— Begin —
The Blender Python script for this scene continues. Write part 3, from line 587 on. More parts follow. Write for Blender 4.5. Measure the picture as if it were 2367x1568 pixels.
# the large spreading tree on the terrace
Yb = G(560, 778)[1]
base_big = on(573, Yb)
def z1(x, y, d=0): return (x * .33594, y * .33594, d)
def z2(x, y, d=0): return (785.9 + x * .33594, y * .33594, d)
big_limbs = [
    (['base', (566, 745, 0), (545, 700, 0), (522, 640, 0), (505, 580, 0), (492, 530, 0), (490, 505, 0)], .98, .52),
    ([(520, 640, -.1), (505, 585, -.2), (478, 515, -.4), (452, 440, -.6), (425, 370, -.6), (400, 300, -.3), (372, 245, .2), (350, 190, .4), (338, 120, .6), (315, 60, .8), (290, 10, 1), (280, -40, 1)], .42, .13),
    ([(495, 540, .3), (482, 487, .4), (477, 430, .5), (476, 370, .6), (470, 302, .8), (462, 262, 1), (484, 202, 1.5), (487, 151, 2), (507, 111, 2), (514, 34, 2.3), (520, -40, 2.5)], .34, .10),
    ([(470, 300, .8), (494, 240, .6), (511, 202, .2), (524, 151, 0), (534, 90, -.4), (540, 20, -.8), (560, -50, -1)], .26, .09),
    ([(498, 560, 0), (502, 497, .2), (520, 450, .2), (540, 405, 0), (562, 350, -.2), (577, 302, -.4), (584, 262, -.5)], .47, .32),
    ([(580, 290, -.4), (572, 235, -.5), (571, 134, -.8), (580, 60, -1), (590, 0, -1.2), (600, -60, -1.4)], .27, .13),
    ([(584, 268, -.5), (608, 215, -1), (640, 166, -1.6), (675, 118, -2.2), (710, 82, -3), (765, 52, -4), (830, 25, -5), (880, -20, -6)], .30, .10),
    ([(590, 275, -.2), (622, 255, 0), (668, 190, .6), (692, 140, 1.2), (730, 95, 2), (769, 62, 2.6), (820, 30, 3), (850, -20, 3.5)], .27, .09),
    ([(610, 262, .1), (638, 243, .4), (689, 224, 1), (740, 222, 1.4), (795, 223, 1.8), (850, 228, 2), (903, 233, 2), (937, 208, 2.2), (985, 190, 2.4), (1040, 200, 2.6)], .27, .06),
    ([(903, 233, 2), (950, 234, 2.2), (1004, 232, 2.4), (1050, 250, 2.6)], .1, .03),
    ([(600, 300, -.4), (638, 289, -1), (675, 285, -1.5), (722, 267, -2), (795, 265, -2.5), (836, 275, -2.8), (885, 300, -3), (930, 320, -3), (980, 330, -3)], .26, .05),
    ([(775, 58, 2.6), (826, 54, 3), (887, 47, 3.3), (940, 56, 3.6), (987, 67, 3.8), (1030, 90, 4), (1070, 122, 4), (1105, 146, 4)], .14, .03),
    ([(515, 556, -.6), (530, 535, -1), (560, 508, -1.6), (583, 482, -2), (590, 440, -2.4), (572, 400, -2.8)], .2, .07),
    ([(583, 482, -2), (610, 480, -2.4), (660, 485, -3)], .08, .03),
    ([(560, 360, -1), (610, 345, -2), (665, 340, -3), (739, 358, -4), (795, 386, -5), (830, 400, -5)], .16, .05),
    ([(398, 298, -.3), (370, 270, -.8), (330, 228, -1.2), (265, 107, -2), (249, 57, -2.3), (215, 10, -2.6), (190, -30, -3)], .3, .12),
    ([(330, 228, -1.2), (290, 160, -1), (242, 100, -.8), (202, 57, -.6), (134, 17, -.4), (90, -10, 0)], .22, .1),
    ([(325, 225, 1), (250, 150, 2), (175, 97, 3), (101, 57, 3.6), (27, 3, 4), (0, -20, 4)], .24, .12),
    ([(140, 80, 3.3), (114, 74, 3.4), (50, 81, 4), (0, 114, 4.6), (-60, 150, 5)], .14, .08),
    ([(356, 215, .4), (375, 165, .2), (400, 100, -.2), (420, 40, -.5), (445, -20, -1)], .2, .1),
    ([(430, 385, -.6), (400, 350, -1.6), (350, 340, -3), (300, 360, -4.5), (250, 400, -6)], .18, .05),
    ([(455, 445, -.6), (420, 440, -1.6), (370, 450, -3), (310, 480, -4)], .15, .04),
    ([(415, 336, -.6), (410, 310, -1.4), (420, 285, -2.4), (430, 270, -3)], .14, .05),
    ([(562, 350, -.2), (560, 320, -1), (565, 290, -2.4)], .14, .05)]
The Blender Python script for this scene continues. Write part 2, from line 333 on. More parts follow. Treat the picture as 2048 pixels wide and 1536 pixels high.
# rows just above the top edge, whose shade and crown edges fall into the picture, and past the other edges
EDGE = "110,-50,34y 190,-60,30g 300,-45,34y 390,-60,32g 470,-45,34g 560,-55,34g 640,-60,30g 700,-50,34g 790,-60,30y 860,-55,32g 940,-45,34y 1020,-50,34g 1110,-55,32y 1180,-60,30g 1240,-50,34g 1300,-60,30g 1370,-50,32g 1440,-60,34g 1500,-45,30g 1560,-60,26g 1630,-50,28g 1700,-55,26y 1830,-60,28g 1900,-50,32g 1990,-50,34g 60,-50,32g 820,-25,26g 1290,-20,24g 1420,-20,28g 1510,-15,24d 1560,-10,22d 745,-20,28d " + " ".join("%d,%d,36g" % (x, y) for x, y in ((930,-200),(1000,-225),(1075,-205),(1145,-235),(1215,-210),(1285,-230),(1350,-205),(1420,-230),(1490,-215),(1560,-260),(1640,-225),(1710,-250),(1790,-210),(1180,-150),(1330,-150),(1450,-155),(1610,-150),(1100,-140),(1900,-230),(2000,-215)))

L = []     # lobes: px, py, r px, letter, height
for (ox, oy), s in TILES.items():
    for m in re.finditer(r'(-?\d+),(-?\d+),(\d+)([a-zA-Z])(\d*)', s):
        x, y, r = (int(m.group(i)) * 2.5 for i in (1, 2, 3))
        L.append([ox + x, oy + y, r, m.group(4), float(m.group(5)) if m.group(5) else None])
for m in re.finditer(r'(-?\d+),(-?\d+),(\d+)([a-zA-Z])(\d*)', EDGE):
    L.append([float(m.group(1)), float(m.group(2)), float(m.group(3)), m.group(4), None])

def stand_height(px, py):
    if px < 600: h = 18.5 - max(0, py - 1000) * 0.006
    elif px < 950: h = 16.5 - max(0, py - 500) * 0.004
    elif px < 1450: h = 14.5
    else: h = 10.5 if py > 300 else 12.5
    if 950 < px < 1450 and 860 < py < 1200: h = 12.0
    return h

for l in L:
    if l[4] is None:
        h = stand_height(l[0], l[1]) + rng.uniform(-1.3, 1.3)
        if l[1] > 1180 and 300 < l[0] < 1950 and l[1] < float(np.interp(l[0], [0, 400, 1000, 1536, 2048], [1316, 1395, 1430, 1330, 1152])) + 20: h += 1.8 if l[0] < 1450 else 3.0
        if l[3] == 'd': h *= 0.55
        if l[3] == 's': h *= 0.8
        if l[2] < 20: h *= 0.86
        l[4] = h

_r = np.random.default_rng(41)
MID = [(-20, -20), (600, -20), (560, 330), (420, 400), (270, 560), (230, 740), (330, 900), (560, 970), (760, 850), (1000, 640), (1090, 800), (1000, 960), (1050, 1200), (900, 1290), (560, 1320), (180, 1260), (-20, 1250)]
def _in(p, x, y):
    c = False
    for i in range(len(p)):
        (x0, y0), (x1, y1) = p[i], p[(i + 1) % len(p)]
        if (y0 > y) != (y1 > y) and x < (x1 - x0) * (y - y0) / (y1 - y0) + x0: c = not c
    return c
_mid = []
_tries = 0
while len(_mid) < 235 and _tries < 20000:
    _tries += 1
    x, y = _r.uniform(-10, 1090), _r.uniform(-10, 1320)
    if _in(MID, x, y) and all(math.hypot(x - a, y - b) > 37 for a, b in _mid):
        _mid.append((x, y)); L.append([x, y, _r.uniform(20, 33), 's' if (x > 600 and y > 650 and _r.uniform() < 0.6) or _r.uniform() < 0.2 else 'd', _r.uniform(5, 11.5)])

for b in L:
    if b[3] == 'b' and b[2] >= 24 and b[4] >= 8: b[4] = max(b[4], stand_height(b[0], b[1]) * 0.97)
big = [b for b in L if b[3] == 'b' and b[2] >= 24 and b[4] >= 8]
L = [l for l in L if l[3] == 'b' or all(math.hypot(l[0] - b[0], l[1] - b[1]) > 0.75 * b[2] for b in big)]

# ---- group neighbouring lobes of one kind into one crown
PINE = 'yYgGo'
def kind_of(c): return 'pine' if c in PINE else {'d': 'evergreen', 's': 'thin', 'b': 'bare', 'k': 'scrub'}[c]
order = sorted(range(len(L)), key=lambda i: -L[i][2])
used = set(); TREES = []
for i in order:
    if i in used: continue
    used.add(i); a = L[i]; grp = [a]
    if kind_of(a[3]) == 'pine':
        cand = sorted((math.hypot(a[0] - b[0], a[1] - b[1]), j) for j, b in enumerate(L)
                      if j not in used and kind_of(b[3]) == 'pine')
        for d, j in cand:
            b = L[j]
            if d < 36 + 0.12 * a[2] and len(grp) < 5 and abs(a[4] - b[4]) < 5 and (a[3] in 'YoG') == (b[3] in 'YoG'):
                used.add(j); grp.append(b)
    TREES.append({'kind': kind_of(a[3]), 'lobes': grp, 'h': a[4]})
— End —
- _What you should do_
Using the entries shown above, reproduce verbatim the lines from the line bearing "1536 pixels high." to the line bearing "float(m.group(3)), m.group(4), None])", inclusive.

- _Correct output_
The Blender Python script for this scene continues. Write part 2, from line 333 on. More parts follow. Treat the picture as 2048 pixels wide and 1536 pixels high.
# rows just above the top edge, whose shade and crown edges fall into the picture, and past the other edges
EDGE = "110,-50,34y 190,-60,30g 300,-45,34y 390,-60,32g 470,-45,34g 560,-55,34g 640,-60,30g 700,-50,34g 790,-60,30y 860,-55,32g 940,-45,34y 1020,-50,34g 1110,-55,32y 1180,-60,30g 1240,-50,34g 1300,-60,30g 1370,-50,32g 1440,-60,34g 1500,-45,30g 1560,-60,26g 1630,-50,28g 1700,-55,26y 1830,-60,28g 1900,-50,32g 1990,-50,34g 60,-50,32g 820,-25,26g 1290,-20,24g 1420,-20,28g 1510,-15,24d 1560,-10,22d 745,-20,28d " + " ".join("%d,%d,36g" % (x, y) for x, y in ((930,-200),(1000,-225),(1075,-205),(1145,-235),(1215,-210),(1285,-230),(1350,-205),(1420,-230),(1490,-215),(1560,-260),(1640,-225),(1710,-250),(1790,-210),(1180,-150),(1330,-150),(1450,-155),(1610,-150),(1100,-140),(1900,-230),(2000,-215)))

L = []     # lobes: px, py, r px, letter, height
for (ox, oy), s in TILES.items():
    for m in re.finditer(r'(-?\d+),(-?\d+),(\d+)([a-zA-Z])(\d*)', s):
        x, y, r = (int(m.group(i)) * 2.5 for i in (1, 2, 3))
        L.append([ox + x, oy + y, r, m.group(4), float(m.group(5)) if m.group(5) else None])
for m in re.finditer(r'(-?\d+),(-?\d+),(\d+)([a-zA-Z])(\d*)', EDGE):
    L.append([float(m.group(1)), float(m.group(2)), float(m.group(3)), m.group(4), None])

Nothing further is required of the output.